According to EY’s study, companies already doing business in Africa will continue to invest, “but will probably exercise a greater degree of caution and be more discerning”.

“We are still of the opinion that any shorter term shifts in FDI levels will be cyclical rather than structural,” EY said. “We also anticipate that the evolution of FDI – increasing diversification in terms of sources, destinations and sectors – will continue. Over the longer-term, as economic recovery slowly gathers pace and as many African economies continue to mature, we also anticipate that levels of FDI will remain robust and will continue to grow.”

The study showed that foreign investors over the past year “tended to gravitate toward the larger, more diverse economies in Africa” including South Africa in the south, Morocco and Egypt in the north, Nigeria in the west and Kenya in the east.

“Collectively, these markets attracted 58 percent of the continent’s total FDI projects in 2016,” the study said. “Given that these markets are the dominant anchor economies in their respective regions, they provide investors with greater scale and relatively more mature markets.”

According to the study, South Africa maintained its position as the continent’s leader from an FDI projects perspective with a 6.9 percent increase in from 2015. “There was a strong pick-up in FDI activity in the consumer products and retail (CPR) sector, where projects more than doubled from 19 in 2015 to 41 in 2016.” The study highlighted the example of global food giant Nestle which, in April 2016, inaugurated an instant coffee factory in KwaZulu-Natal after investing ZAR1.2 billion ($87.4m) in the plant’s expansion.

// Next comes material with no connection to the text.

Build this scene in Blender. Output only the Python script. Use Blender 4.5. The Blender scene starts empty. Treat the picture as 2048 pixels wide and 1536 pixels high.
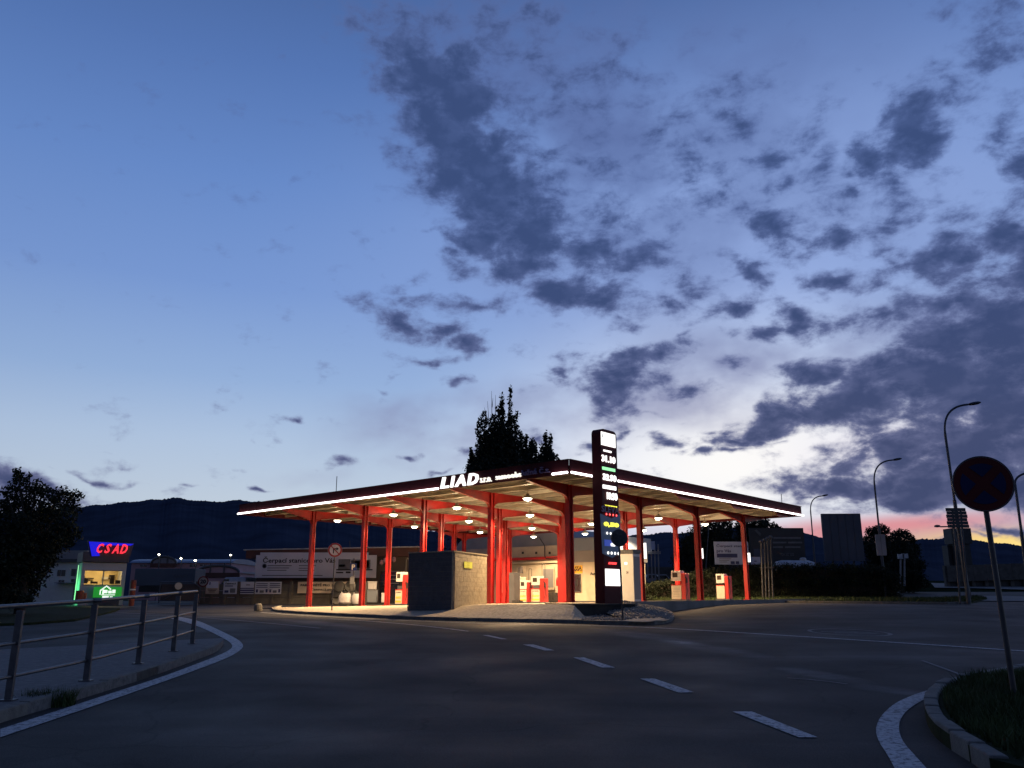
import bpy, math, random
import numpy as np
from mathutils import Vector
R = math.radians
rnd = random.Random(7)
nr = np.random.default_rng(11)
sc = bpy.context.scene
col = sc.collection

# ------------------------------------------------------------------ camera, sky, sun, exposure
F, PIT = 1675.0, 0.2502
cd = bpy.data.cameras.new("camera"); cam = bpy.data.objects.new("camera", cd); col.objects.link(cam)
cam.location = (0, 0, 1.6); cam.rotation_euler = (math.pi/2 + PIT, 0, 0)
cd.sensor_width = 36; cd.lens = F/2048*36; cd.clip_start = 0.05; cd.clip_end = 20000
sc.camera = cam
sc.view_settings.view_transform = 'Standard'; sc.view_settings.look = 'None'
sc.view_settings.exposure = 0.0; sc.view_settings.gamma = 1.0
sc.view_settings.use_curve_mapping = False
sc.cycles.use_denoising = True
sc.cycles.max_bounces = 6; sc.cycles.diffuse_bounces = 3; sc.cycles.glossy_bounces = 2
sc.cycles.sample_clamp_indirect = 4.0
S_, C_ = math.sin(PIT), math.cos(PIT)

def ray(px, py):
    a = (px-1024)/F; b = -(py-768)/F
    v = np.array([a, C_-b*S_, S_+b*C_]); return v/v[1]
def azel(px, py):
    r = ray(px, py); return math.atan2(r[0], r[1]), math.atan2(r[2], math.hypot(r[0], r[1]))
def lin(r, g, b):
    f = lambda c: (c/255/12.92) if c/255 <= .04045 else ((c/255+.055)/1.055)**2.4
    return (f(r), f(g), f(b), 1)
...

The study said Cote d’Ivoire “remains one of the fastest growing countries globally, although once again, highly dependent on commodity (cocoa) prices, and its ability to manage internal conflict”. Ghana’s prospects are “also looking increasingly promising, with a newly-elected administration promising to manage the public purse more prudently”.

However, the study said East Africa “remains the most buoyant of all”, with the four key economies of Kenya, Ethiopia, Tanzania, and Uganda “all poised for growth of six percent plus for the rest of the decade”.

EY’s Africa Attractiveness Index, introduced in 2016 to measure “the relative investment attractiveness of 46 African economies based on a balanced set of shorter and longer-term focused metrics”, ranked Morocco first in the ‘top 10’ table of nations followed by Kenya, South Africa, Ghana, Tanzania, Uganda, Cote d’Ivoire, Mauritius, Senegal and Botswana.

A report published last year by Analyse Africa said FDI to East Africa grew in 2015 despite an overall fall across the continent from $87bn to $66.5bn. The report indicated 705 projects were backed by foreign investors throughout Africa in 2015, with infrastructure taking about 44 percent of the inflows.